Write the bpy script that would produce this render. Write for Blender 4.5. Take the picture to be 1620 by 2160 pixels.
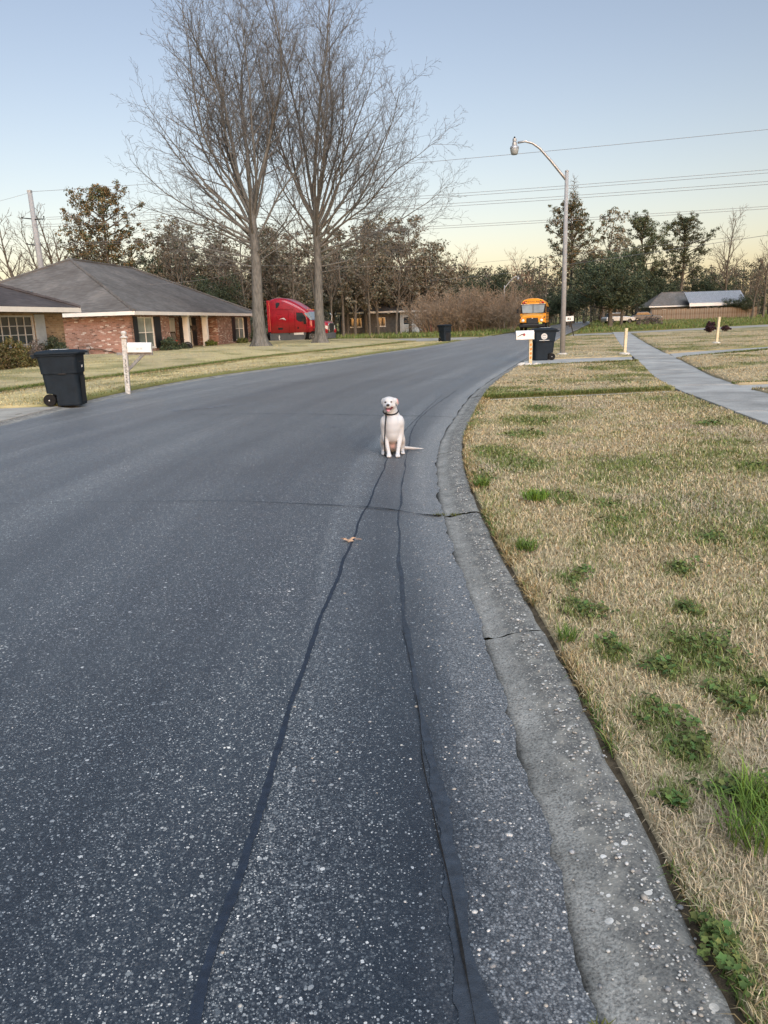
import bpy, bmesh, math, random
import numpy as np
from mathutils import Matrix, Vector

for _o in list(bpy.data.objects):
    bpy.data.objects.remove(_o)
scene = bpy.context.scene
COL = scene.collection
R = math.radians
random.seed(7)
RNG = np.random.default_rng(11)

# ------------------------------------------------------------------ camera
CAM_H, PITCH, ROLL = 1.55, math.atan(401 / 1600), 0.033
fw = Vector((0, math.cos(PITCH), -math.sin(PITCH)))
r0 = Vector((1, 0, 0)); u0 = r0.cross(fw)
cr = r0 * math.cos(ROLL) - u0 * math.sin(ROLL)
cu = r0 * math.sin(ROLL) + u0 * math.cos(ROLL)
cd = bpy.data.cameras.new('camera')
cam = bpy.data.objects.new('camera', cd)
COL.objects.link(cam)
cam.matrix_world = Matrix(((cr.x, cu.x, -fw.x, 0), (cr.y, cu.y, -fw.y, 0), (cr.z, cu.z, -fw.z, CAM_H), (0, 0, 0, 1)))
cd.sensor_fit = 'HORIZONTAL'; cd.sensor_width = 36; cd.lens = 36 * 1600 / 1620
cd.clip_start = 0.05; cd.clip_end = 4000
scene.camera = cam

# ------------------------------------------------------------------ sky, sun, exposure
SUN_ELEV, SUN_ROT = 11.0, 165.0
world = bpy.data.worlds.new('World'); scene.world = world; world.use_nodes = True
wn = world.node_tree; bg = wn.nodes['Background']
sky = wn.nodes.new('ShaderNodeTexSky'); sky.sky_type = 'NISHITA'; sky.sun_disc = False
sky.sun_elevation = R(SUN_ELEV); sky.sun_rotation = R(SUN_ROT)
sky.air_density = 1.0; sky.dust_density = 1.5; sky.ozone_density = 1.0
tint = wn.nodes.new('ShaderNodeMix'); tint.data_type = 'RGBA'; tint.blend_type = 'MULTIPLY'
tint.inputs[0].default_value = 1.0
tint.inputs[7].default_value = (1.155, 0.950, 0.922, 1)    # warm late-winter dusk
wn.links.new(sky.outputs[0], tint.inputs[6]); wn.links.new(tint.outputs[2], bg.inputs[0])
bg.inputs[1].default_value = 0.075
sl = bpy.data.lights.new('sun', 'SUN'); sl.energy = 1.5; sl.angle = R(60); sl.color = (0.90, 0.955, 1.0)
so = bpy.data.objects.new('sun', sl); COL.objects.link(so)
_az, _el = R(SUN_ROT), R(50)                               # afterglow: broad soft light from behind the camera
_d = Vector((math.sin(_az) * math.cos(_el), math.cos(_az) * math.cos(_el), math.sin(_el)))
so.rotation_euler = _d.to_track_quat('Z', 'Y').to_euler()
vs = scene.view_settings
vs.view_transform = 'Standard'; vs.look = 'None'; vs.exposure = 1.4; vs.gamma = 1; vs.use_curve_mapping = False
scene.cycles.max_bounces = 5; scene.cycles.diffuse_bounces = 3; scene.cycles.transparent_max_bounces = 6
scene.cycles.caustics_reflective = False; scene.cycles.caustics_refractive = False

# ------------------------------------------------------------------ helpers
def tag(o, label=None, cat=None, group=None, kind=None):
    if label: o['label'] = label
    if cat: o['category'] = cat
    if group: o['group'] = group
    if kind: o['kind'] = kind
    return o

def empty(name, loc=(0, 0, 0), rz=0.0, label=None, cat=None, group=None):
    o = bpy.data.objects.new(name, None); COL.objects.link(o)
    o.empty_display_size = 0.1
    o.location = loc; o.rotation_euler = (0, 0, rz)
    return tag(o, label, cat, group)

def link(name, me, mat, parent=None, smooth=False, bevel=0.0, segs=2):
    o = bpy.data.objects.new(name, me); COL.objects.link(o)
    if mat is not None and not me.materials: me.materials.append(mat)
    if smooth: me.shade_smooth()
    if bevel:
        b = o.modifiers.new('bevel', 'BEVEL'); b.width = bevel; b.segments = segs; b.limit_method = 'ANGLE'
        b.angle_limit = R(35)
    if parent: o.parent = parent
    return o

class MB:
    """collects polygons; build() links them as one mesh object"""
    def __init__(s): s.v = []; s.f = []
    def add(s, v, f):
        n = len(s.v); s.v += [tuple(p) for p in v]; s.f += [tuple(i + n for i in q) for q in f]; return s
    def box(s, x0, x1, y0, y1, z0, z1):
        return s.add([(x0, y0, z0), (x1, y0, z0), (x1, y1, z0), (x0, y1, z0), (x0, y0, z1), (x1, y0, z1), (x1, y1, z1), (x0, y1, z1)],
                     [(0, 3, 2, 1), (4, 5, 6, 7), (0, 1, 5, 4), (1, 2, 6, 5), (2, 3, 7, 6), (3, 0, 4, 7)])
    def loft(s, rings, cap=True, close=True):
        n = len(rings[0]); v = [p for r in rings for p in r]; f = []
        for k in range(len(rings) - 1):
            for i in range(n if close else n - 1):
                j = (i + 1) % n
                f.append((k * n + i, k * n + j, (k + 1) * n + j, (k + 1) * n + i))
        if cap: f += [tuple(reversed(range(n))), tuple(range((len(rings) - 1) * n, len(rings) * n))]
        return s.add(v, f)
    def tube(s, pts, rad, n=6, cap=True):
        pts = [Vector(p) for p in pts]
        if not hasattr(rad, '__len__'): rad = [rad] * len(pts)
        rings = []; ref = None
        for i, p in enumerate(pts):
            t = (pts[min(i + 1, len(pts) - 1)] - pts[max(i - 1, 0)]).normalized()
            if ref is None: ref = Vector((0, 0, 1)) if abs(t.z) < 0.9 else Vector((1, 0, 0))
            a = ref.cross(t)
            a = a.normalized() if a.length > 1e-6 else t.orthogonal().normalized()
            b = t.cross(a); ref = b
            rings.append([p + (a * math.cos(2 * math.pi * k / n) + b * math.sin(2 * math.pi * k / n)) * rad[i] for k in range(n)])
        # ref trick: keep frames steady
        return s.loft(rings, cap)
    def lathe(s, prof, n=16, c=(0, 0, 0), axis='z', cap=True):
        rings = []
        for r, h in prof:
            ring = []
            for k in range(n):
                a = 2 * math.pi * k / n; x, y = r * math.cos(a), r * math.sin(a)
                p = (x, y, h) if axis == 'z' else ((h, x, y) if axis == 'x' else (y, h, x))
                ring.append((p[0] + c[0], p[1] + c[1], p[2] + c[2]))
            rings.append(ring)
        return s.loft(rings, cap)
    def prism_xz(s, poly, y0, y1):
        n = len(poly)
        v = [(x, y0, z) for x, z in poly] + [(x, y1, z) for x, z in poly]
        f = [tuple(range(n)), tuple(reversed(range(n, 2 * n)))] + [(i, i + n, (i + 1) % n + n, (i + 1) % n) for i in range(n)]
        return s.add(v, f)
    def prism_yz(s, poly, x0, x1):
        n = len(poly)
        v = [(x0, y, z) for y, z in poly] + [(x1, y, z) for y, z in poly]
        f = [tuple(range(n)), tuple(reversed(range(n, 2 * n)))] + [(i, i + n, (i + 1) % n + n, (i + 1) % n) for i in range(n)]
        return s.add(v, f)
    def prism_xy(s, poly, z0, z1):
        n = len(poly)
        v = [(x, y, z0) for x, y in poly] + [(x, y, z1) for x, y in poly]
        f = [tuple(range(n)), tuple(reversed(range(n, 2 * n)))] + [(i, i + n, (i + 1) % n + n, (i + 1) % n) for i in range(n)]
        return s.add(v, f)
    def mesh(s, name):
        me = bpy.data.meshes.new(name); me.from_pydata(s.v, [], s.f); me.validate()
        bm = bmesh.new(); bm.from_mesh(me); bmesh.ops.recalc_face_normals(bm, faces=bm.faces); bm.to_mesh(me); bm.free()
        return me
    def build(s, name, mat, parent=None, smooth=False, bevel=0.0, segs=2):
        return link(name, s.mesh(name), mat, parent, smooth, bevel, segs)

def box(name, mat, parent, x0, x1, y0, y1, z0, z1, bevel=0.0):
    return MB().box(x0, x1, y0, y1, z0, z1).build(name, mat, parent, bevel=bevel)

def npmesh(name, V, F, mat, parent=None, cols=None, smooth=False, uv=None):
    """V (n,3) float array, F (m,k) int array of triangles or quads; cols (n,3) linear colours; uv (n,2)"""
    V = np.asarray(V, np.float32); F = np.asarray(F, np.int32); k = F.shape[1]
    me = bpy.data.meshes.new(name)
    me.vertices.add(len(V)); me.vertices.foreach_set('co', V.ravel())
    me.loops.add(F.size); me.loops.foreach_set('vertex_index', F.ravel())
    me.polygons.add(len(F)); me.polygons.foreach_set('loop_start', np.arange(0, F.size, k, dtype=np.int32))
    if smooth: me.polygons.foreach_set('use_smooth', np.ones(len(F), bool))
    me.update(calc_edges=True)
    if cols is not None:
        a = me.color_attributes.new('col', 'FLOAT_COLOR', 'POINT')
        c4 = np.ones((len(V), 4), np.float32); c4[:, :3] = cols; a.data.foreach_set('color', c4.ravel())
    if uv is not None:
        l = me.uv_layers.new(name='uv'); l.data.foreach_set('uv', np.asarray(uv, np.float32)[F.ravel()].ravel())
    return link(name, me, mat, parent)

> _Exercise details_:
Restate the data word for word from its first line through the line with "RNG = np.random.default_rng(11)", leaving out any picture along the way.

> _Result of the task_:
Write the bpy script that would produce this render. Write for Blender 4.5. Take the picture to be 1620 by 2160 pixels.
import bpy, bmesh, math, random
import numpy as np
from mathutils import Matrix, Vector

for _o in list(bpy.data.objects):
    bpy.data.objects.remove(_o)
scene = bpy.context.scene
COL = scene.collection
R = math.radians
random.seed(7)
RNG = np.random.default_rng(11)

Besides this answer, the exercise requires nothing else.